═══ Supplied data

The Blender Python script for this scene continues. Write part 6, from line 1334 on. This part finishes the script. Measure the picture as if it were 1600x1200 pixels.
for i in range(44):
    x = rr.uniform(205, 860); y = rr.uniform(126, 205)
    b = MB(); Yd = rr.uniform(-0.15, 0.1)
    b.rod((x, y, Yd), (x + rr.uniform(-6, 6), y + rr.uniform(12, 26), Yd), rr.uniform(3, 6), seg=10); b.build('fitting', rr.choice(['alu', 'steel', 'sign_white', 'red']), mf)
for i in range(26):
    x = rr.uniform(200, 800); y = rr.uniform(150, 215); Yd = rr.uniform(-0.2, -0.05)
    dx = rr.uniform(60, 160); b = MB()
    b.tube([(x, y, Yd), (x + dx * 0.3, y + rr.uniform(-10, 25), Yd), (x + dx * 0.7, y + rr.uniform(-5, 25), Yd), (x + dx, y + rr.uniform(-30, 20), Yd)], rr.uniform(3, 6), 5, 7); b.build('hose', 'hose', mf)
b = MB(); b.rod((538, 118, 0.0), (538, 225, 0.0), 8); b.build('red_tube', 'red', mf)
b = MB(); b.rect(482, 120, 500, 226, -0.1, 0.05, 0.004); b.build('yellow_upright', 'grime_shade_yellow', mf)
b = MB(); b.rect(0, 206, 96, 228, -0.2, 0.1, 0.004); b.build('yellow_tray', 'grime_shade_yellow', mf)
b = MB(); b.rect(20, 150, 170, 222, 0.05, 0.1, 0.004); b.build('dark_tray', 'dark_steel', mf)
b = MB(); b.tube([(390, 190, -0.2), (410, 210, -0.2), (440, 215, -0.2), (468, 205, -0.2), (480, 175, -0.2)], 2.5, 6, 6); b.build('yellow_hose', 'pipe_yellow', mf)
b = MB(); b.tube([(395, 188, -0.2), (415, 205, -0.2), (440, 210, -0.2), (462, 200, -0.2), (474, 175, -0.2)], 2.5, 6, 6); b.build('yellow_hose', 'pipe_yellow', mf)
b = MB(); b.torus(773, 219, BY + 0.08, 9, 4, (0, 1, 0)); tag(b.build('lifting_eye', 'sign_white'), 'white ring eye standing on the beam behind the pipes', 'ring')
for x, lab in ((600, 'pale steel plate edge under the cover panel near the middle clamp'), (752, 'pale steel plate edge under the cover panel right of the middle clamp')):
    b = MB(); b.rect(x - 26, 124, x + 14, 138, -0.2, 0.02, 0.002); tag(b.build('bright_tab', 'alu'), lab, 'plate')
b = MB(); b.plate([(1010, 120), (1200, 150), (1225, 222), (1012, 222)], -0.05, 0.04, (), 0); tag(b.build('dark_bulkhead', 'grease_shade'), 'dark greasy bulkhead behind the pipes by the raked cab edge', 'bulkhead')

══════

**Instructions to follow:** Copy the material above verbatim.

**Solution to this task:**
The Blender Python script for this scene continues. Write part 6, from line 1334 on. This part finishes the script. Measure the picture as if it were 1600x1200 pixels.
for i in range(44):
    x = rr.uniform(205, 860); y = rr.uniform(126, 205)
    b = MB(); Yd = rr.uniform(-0.15, 0.1)
    b.rod((x, y, Yd), (x + rr.uniform(-6, 6), y + rr.uniform(12, 26), Yd), rr.uniform(3, 6), seg=10); b.build('fitting', rr.choice(['alu', 'steel', 'sign_white', 'red']), mf)
for i in range(26):
    x = rr.uniform(200, 800); y = rr.uniform(150, 215); Yd = rr.uniform(-0.2, -0.05)
    dx = rr.uniform(60, 160); b = MB()
    b.tube([(x, y, Yd), (x + dx * 0.3, y + rr.uniform(-10, 25), Yd), (x + dx * 0.7, y + rr.uniform(-5, 25), Yd), (x + dx, y + rr.uniform(-30, 20), Yd)], rr.uniform(3, 6), 5, 7); b.build('hose', 'hose', mf)
b = MB(); b.rod((538, 118, 0.0), (538, 225, 0.0), 8); b.build('red_tube', 'red', mf)
b = MB(); b.rect(482, 120, 500, 226, -0.1, 0.05, 0.004); b.build('yellow_upright', 'grime_shade_yellow', mf)
b = MB(); b.rect(0, 206, 96, 228, -0.2, 0.1, 0.004); b.build('yellow_tray', 'grime_shade_yellow', mf)
b = MB(); b.rect(20, 150, 170, 222, 0.05, 0.1, 0.004); b.build('dark_tray', 'dark_steel', mf)
b = MB(); b.tube([(390, 190, -0.2), (410, 210, -0.2), (440, 215, -0.2), (468, 205, -0.2), (480, 175, -0.2)], 2.5, 6, 6); b.build('yellow_hose', 'pipe_yellow', mf)
b = MB(); b.tube([(395, 188, -0.2), (415, 205, -0.2), (440, 210, -0.2), (462, 200, -0.2), (474, 175, -0.2)], 2.5, 6, 6); b.build('yellow_hose', 'pipe_yellow', mf)
b = MB(); b.torus(773, 219, BY + 0.08, 9, 4, (0, 1, 0)); tag(b.build('lifting_eye', 'sign_white'), 'white ring eye standing on the beam behind the pipes', 'ring')
for x, lab in ((600, 'pale steel plate edge under the cover panel near the middle clamp'), (752, 'pale steel plate edge under the cover panel right of the middle clamp')):
    b = MB(); b.rect(x - 26, 124, x + 14, 138, -0.2, 0.02, 0.002); tag(b.build('bright_tab', 'alu'), lab, 'plate')
b = MB(); b.plate([(1010, 120), (1200, 150), (1225, 222), (1012, 222)], -0.05, 0.04, (), 0); tag(b.build('dark_bulkhead', 'grease_shade'), 'dark greasy bulkhead behind the pipes by the raked cab edge', 'bulkhead')